These fonts can be selected like any other font after loading the driver and selecting the printer
as the default printer. They will print and display correctly in WYSIWIG programs like MS Word
only if a font size is selected that displays characters at their correct spacing. A font size
selection that displays characters at a smaller spacing will print slowly as the printhead
repositions to print each character closer than its nominal spacing. MS Word curiously
decreases character spacing as larger font sizes are selected. FONTTEST.DOC on the driver
disk can be opened in MS Word or Wordpad and printed to demonstrate the resident fonts.
Insure that the left margin is set to 0.2" for the fonts and display to read correctly.
3.11.5 Writing to the Printer LCD Display
The driver includes 4 pseudo-fonts that write to the printer LCD display rather than print. The
action that selects one of these fonts must be immediately followed by EXACTLY 16
characters to be displayed, without any intervening page positioning commands.
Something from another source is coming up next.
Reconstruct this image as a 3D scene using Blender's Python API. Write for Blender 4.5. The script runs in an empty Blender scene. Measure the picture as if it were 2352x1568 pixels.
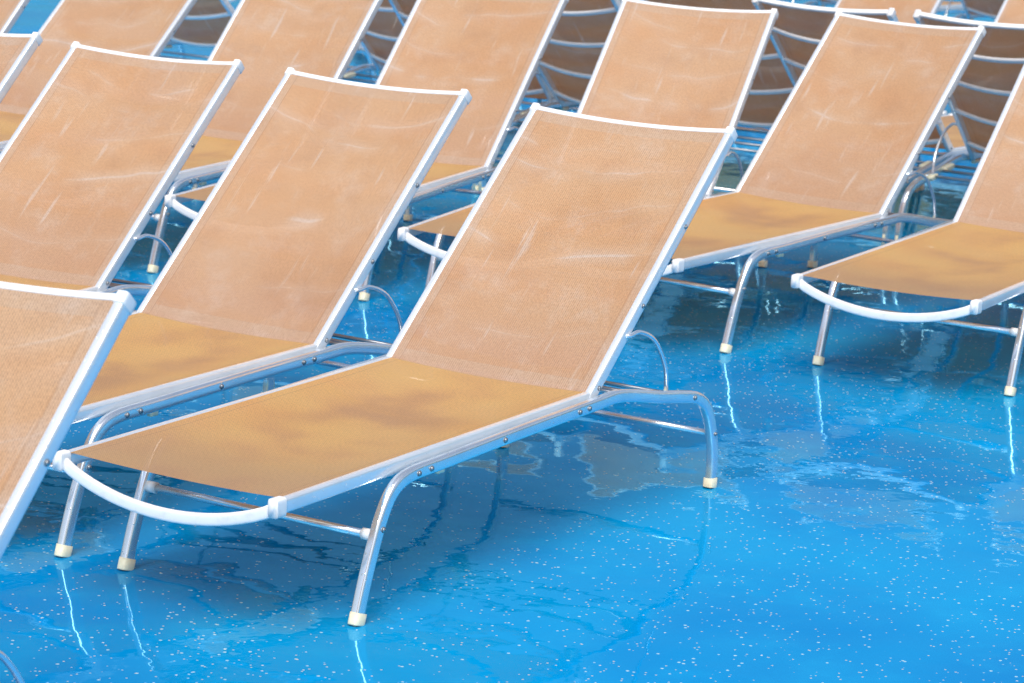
import bpy, math, random
import numpy as np
from mathutils import Vector, Matrix
random.seed(4)
sc=bpy.context.scene
sc.view_settings.view_transform='Standard'; sc.view_settings.look='None'
sc.view_settings.exposure=0; sc.view_settings.gamma=1

# ---------------------------------------------------------------- dimensions
H0,H1,H2=.3297,.3544,.2686
L1,L2,B,A0=1.2826,1.7526,.8921,.7343
FX,RX=.26,1.8946
WB,WE,WF=.302,.300,.330
CAM=(-4.8744,-3.8960,1.9365); YAW,PIT,ROL,FPX=.5565,.2021,.0468,6738.

# ---------------------------------------------------------------- node helpers
def mat(name):
    m=bpy.data.materials.new(name); m.use_nodes=True
    nt=m.node_tree; nt.nodes.clear()
    return m,nt
class N:
    def __init__(s,nt): s.nt=nt
    def new(s,t,**k):
        n=s.nt.nodes.new(t)
        for a,v in k.items(): setattr(n,a,v)
        return n
    def put(s,sock,v):
        if isinstance(v,bpy.types.NodeSocket): s.nt.links.new(v,sock)
        elif v is not None: sock.default_value=v
    def math(s,op,a,b=None,c=None,clamp=False):
        n=s.new('ShaderNodeMath',operation=op); n.use_clamp=clamp
        s.put(n.inputs[0],a); s.put(n.inputs[1],b)
        if c is not None: s.put(n.inputs[2],c)
        return n.outputs[0]
    def mix(s,f,a,b,mode='MIX'):
        n=s.new('ShaderNodeMix',data_type='RGBA',blend_type=mode)
        s.put(n.inputs[0],f); s.put(n.inputs[6],a); s.put(n.inputs[7],b)
        return n.outputs[2]
    def noise(s,vec,scale,detail=2,rough=.5,dim='3D',w=None):
        n=s.new('ShaderNodeTexNoise',noise_dimensions=dim)
        s.put(n.inputs['Vector'],vec)
        n.inputs['Scale'].default_value=scale; n.inputs['Detail'].default_value=detail
        n.inputs['Roughness'].default_value=rough
        if w is not None: s.put(n.inputs['W'],w)
        return n.outputs['Fac']
    def ramp(s,v,lo,hi,a=0.,b=1.):
        n=s.new('ShaderNodeMapRange',interpolation_type='SMOOTHSTEP')
        s.put(n.inputs[0],v); n.inputs[1].default_value=lo; n.inputs[2].default_value=hi
        n.inputs[3].default_value=a; n.inputs[4].default_value=b
        return n.outputs[0]
    def bump(s,h,strength,dist,normal=None):
        n=s.new('ShaderNodeBump'); n.inputs['Strength'].default_value=strength
        n.inputs['Distance'].default_value=dist; s.put(n.inputs['Height'],h)
        if normal: s.put(n.inputs['Normal'],normal)
        return n.outputs[0]
    def bsdf(s,**k):
        n=s.new('ShaderNodeBsdfPrincipled')
        for a,v in k.items(): s.put(n.inputs[a.replace('_',' ')],v)
        return n
    def out(s,sh):
        o=s.new('ShaderNodeOutputMaterial'); s.nt.links.new(sh,o.inputs[0])
def C(r,g,b): return (r,g,b,1)

# ---------------------------------------------------------------- materials
def metal(name,col,metallic,rough,drops=.35):
    m,nt=mat(name); n=N(nt)
    tc=n.new('ShaderNodeTexCoord').outputs['Object']
    nz=n.noise(tc,14,2)
    c=n.mix(n.ramp(nz,.4,.75),C(*col),C(*[x*.93 for x in col]))
    r=n.math('MULTIPLY_ADD',nz,.14,rough-.06)
    b=n.bsdf(Base_Color=c,Metallic=metallic,Roughness=r)
    if drops:
        v=n.new('ShaderNodeTexVoronoi'); n.put(v.inputs['Vector'],tc); v.inputs['Scale'].default_value=130
        sep=n.new('ShaderNodeSeparateColor'); n.put(sep.inputs[0],v.outputs['Color'])
        keep=n.math('GREATER_THAN',sep.outputs[0],.80)
        h=n.math('MULTIPLY',n.ramp(v.outputs['Distance'],.08,.34,1,0),keep)
        n.put(b.inputs['Normal'],n.bump(h,drops,.002))
    n.out(b.outputs[0]); return m
M_rail=metal('painted_aluminium',(.92,.96,.98),.50,.18)
M_leg=metal('satin_aluminium',(.92,.97,1.0),.84,.15,.3)
M_rod=metal('steel_rod',(.42,.44,.47),.9,.3,0)
M_bolt=metal('bolt_steel',(.5,.5,.5),.9,.3,0)
M_bolt_ring=metal('bolt_dark_ring',(.18,.22,.26),.3,.5,0)  # dark ring around each bolt head and small dot at its centre
def plastic(name,col,rough=.4):
    m,nt=mat(name); n=N(nt)
    tc=n.new('ShaderNodeTexCoord').outputs['Object']
    nz=n.noise(tc,30,3,.6)
    b=n.bsdf(Base_Color=n.mix(n.ramp(nz,.5,.8),C(*col),C(*[x*.85 for x in col])),Roughness=rough)
    n.out(b.outputs[0]); return m
M_plastic=plastic('white_plastic',(.87,.87,.86))
M_cap=plastic('aged_plastic',(.84,.81,.60))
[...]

All data
following the 16 characters will be printed in the font that was selected before the pseudo-font
selection. FONTTEST.DOC on the driver disk includes display writes using all 4 pseudo-fonts.
Pseudo-fonts LCD TOP DLY and LCD BOT DLY write to the top and bottom display lines only
after all previous data has printed. Pseudo-fonts LCD TOP IMM and LCD BOT IMM write to the
top and bottom display lines as soon as they are sent to the printer, even if all previous data
has not yet printed. Standard Craden display commands, ESC BEL, ESC FS, ESC DC3 and
ESC GS, can still be used by applications able to write control characters to the printer.
3.12 Interfacing
The standard interface provides RS-232 communications at 1200, 2400, 4800, 9600, 19200 or
38400 baud and has an 11 Kbyte input buffer. Characters may contain 7 or 8 data bits, even,
odd or no parity and 1 stop bit. These parameters are all keypad programmable by 9 3
FUNCT.
3.12.1 Input Buffer Operation
All data received except immediate status, display and reset commands are placed in an 11
Kbyte first-in, first-out buffer. Characters with parity errors are replaced by a "@" and framing
errors are replaced by a “~”.
The buffer may be used to receive all commands for printing an entire document. This reduces
host attention to the printer but caution must be used to determine correct recovery from
document jams and operator intervention during printing.
If a document jams in the printer, printing stops and "DOCUMENT JAM" is displayed. The next
status word transmitted will have the document jam bit set. Once notified, the host may write
recovery instructions to the display. If the transaction is to be restarted, previously transmitted
data can be destroyed by transmitting a DC4 in mode C or a CAN in mode I. The host should
request status and check the document jam bit in the status word before re-transmitting data.
The operator may also destroy the buffer contents by pressing CLEAR after removing the
document and moving the printhead to the left wall. The host must then be notified by the
operator that the transaction data may be re-transmitted.
3.12.2 Interface Protocols
Either DTR or XON/XOF protocols may be selected from the keypad. In these modes the DTR
signal will go false or a DC3 (Xmit off) will be transmitted if less than 1000 characters of space
are available in the buffer when a CR or document movement command is received.
Transmission from the host must then pause. DTR will later go true or a DC1 (Xmit on) will be
transmitted when space becomes available and host transmission may resume. DTR is
equivalent to most systems’ hardware protocol.